Luaka Bop's World Psychedelic Classics series is only up to its
third volume, but it has already established a formidable mark for
consistency with releases that, on paper, don't seem to have much to do
with each other. The first entry was Shuggie Otis' Inspiration
Information, an overlooked gem of 1970s soul and R&B created by a
Sly Stone-inspired teen guitar prodigy who prefigured
Prince's lone-genius-in-the-studio M.O. The second, Everything Is
Possible! The Best of Os Mutantes, gave warped and wonderfully
joyous Brazilian pop a loving home on U.S. shelves.
While Love's a Real Thing: The Funky Fuzzy Sounds of West Africa
might not top either of those near-milestone rediscoveries, there's no
question the series has kept its perfect record intact on Volume 3,
which charts the reverberations of the Western psychedelic revolution
in early-'70s African music.
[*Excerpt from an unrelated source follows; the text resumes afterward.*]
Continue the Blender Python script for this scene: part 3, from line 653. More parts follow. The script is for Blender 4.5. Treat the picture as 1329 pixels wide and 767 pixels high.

As might be expected with a collection
that spans several years and several countries on a large continent,
Love's a Real Thing offers a Day-Glo tapestry of sounds, from
searing acid rock on the guitar-heavy "Allah Wakbarr" by Ofo and the
Black Company to mellow blaxploitation-style funk colored with
minor-key marimba on Manu Dibango's "Ceddo End Title." The funk
quotient on these tracks was high enough to entice Stones Throw, a
hip-hop-centered label from California, to cut a deal with David
Byrne's Luaka Bop and press this up on vinyl, but gritty drum breaks
are far from the only attraction check out "Porry" by Sorry Bamba, a
musician from Mali who fused electric instruments with his region's
trancelike folk music to create something that would have blown the
minds of West Coast raga fans if this
music had ever made it past Africa's shores.
But since it didn't, until now, Love's a Real Thing provides a
fascinating link with which to trace these musicians' influences
backward and forward. For example, James Brown's grunts and lockstep
funk are the obvious touchstone for Moussa Doumbia's "Keleya," but the
song also already features the funky electric piano that would become a
staple of Fela Kuti's afrobeat sound a few years later. Interestingly,
the disc's liner notes contend that the embrace of dashikis, headbands,
necklaces and afros by Western hippies emboldened African students to
ditch their "London suits" and feel hip in their traditional clothes,
but while fashion seems to have traveled both ways, the musical
situation was a one-way pipeline between continents instead of a
feedback loop. Manu Dibango is probably the only name on Love's a
Real Thing that would ring a bell with the average listener.
Better late than never, then, that the past few years' obsession with
all things funky has led this stuff to a wider audience. The Funky
Fuzzy Sounds of West Africa would make a great backdrop for a
second sun-dappled Summer of Love, a daydream that feels both
hopelessly naïve and absolutely necessary.
And by the way, whatever's on Volume 4? Sign me up.